My equipment for home recording and composing has been diminished to the bare essentials that allow me to create music quickly with a solid sound.

I have put aside the Protools, Cubase and Ableton stuff for now, although they are all excellent examples of music making software and probably used by most artists both pro and not.

I’m not sure if I’ve taken a step backward or sideways here, but I’ve gone for something that allows me to plugin my guitar, keyboard and microphone, hit record, and just go track after track, overdub after overdub until I’ve finished recording the entire song without opening a user’s manual, switching pages or searching for extra plugins or add ons.

I have found this in one of the simplest D.A.W.’s out there today.  Mackie’s Traction 3.  Everything and I mean, everything is there on one single page. Just drag and drop, midi or wave files, VST effects and instruments, then mix it all and save. Simple and effective. I love it

Once again, my mastering has been taken to it’s simplest form. We all know that this final act is probably one of the most crucial for any musical recording. If you really want to get this right, you should take your files to a pro, because more than the software or the hardware, you need the “ears” that understand where to take your sound.

Quite frankly good mastering is very expensive. Don’t be fooled by those adverts that say they’ll master a song for $20 dollars. That’s a no can do!

They will master your stuff with generic auto presets. You can do this at home by yourself.

I do!

Using T-Racks 3. It has all the presets you need to get the most out of your sound, quickly. And then if you feel you have the ears, this software has enough little knobs, sliders and effects to make you master like a pro anyway. But let me repeat…you need the ears above all else!

My official guitar at the moment is the Epiphone Goth G-400. A lovely little guitar that weighs nothing and makes a big fat sound. It’s an SG copy made for a real rockers and some may in fact find it to be not very versatile for other types of music.

Epiphones are made by the same people who make Gibson (in fact they’re owned by Gibson), they only have smaller price tags. I drive the guitar sounds using GTR3 or Guitar Rig 4 on recordings, depending on which sound I’m looking for. If it’s live playing, I use whatever’s in the house. Beggars can’t be choosers.

As for other electrics, you more or less know what I’ve used on older recordings. Yes those two. The famous ones.

I still use my 6-string acoustic made by Arrow on recordings, which I’ve had for about 20 years now. I think Arrow has since disappeared. The guitar which is an Ovation type design is still in perfect shape and keeps in tune like no other!

I also use a midi keyboard by Pro Keys to drive Steinberg’s Hypersonic 2 software for all piano, synth and string sounds.

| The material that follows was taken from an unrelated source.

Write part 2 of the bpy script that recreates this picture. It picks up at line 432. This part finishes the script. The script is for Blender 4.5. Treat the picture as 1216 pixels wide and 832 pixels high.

I mic up the vocals with either a Behringer B1 or Shure SM58, good all round microphones. I monitor sounds using AKG Headphones, specifically the K77 budget model.

For mixing I use Empire and Philips monitor speakers to get a grasp of the all round home sound.

Ultimately I mix specifically for headphone sound, as today everybody listens to music on iPods and such like.
Stereo systems for cars and homes are all but obsolete. So keep that in mind when mixing and mastering other than dance hall stuff.

In fact sometimes my music sounds quite wierd through home hi-fi speakers, and I have to remind myself that it’s not been mixed for that!

At the end of the day all this stuff is driven by a simple Focusrite Saffire interface to a Hewlet Packard Pentium Dual Core CPU 2.20GHz with 4 giga ram and a 22″ monitor.

Lastly, through all my software changes, which have been countless in the last few years, there will always be a place for Steinberg’s Wavelab, a utility that’s almost always on my desktop.

So as you can see the setup is very simple and cost effective. But it gets the job done quickly…anywhere! At home, on the bus, in a hotel room and live!

These are real musicians tools…not a producer’s technical dream ( or nightmare, depending which side of the desk you occupy!)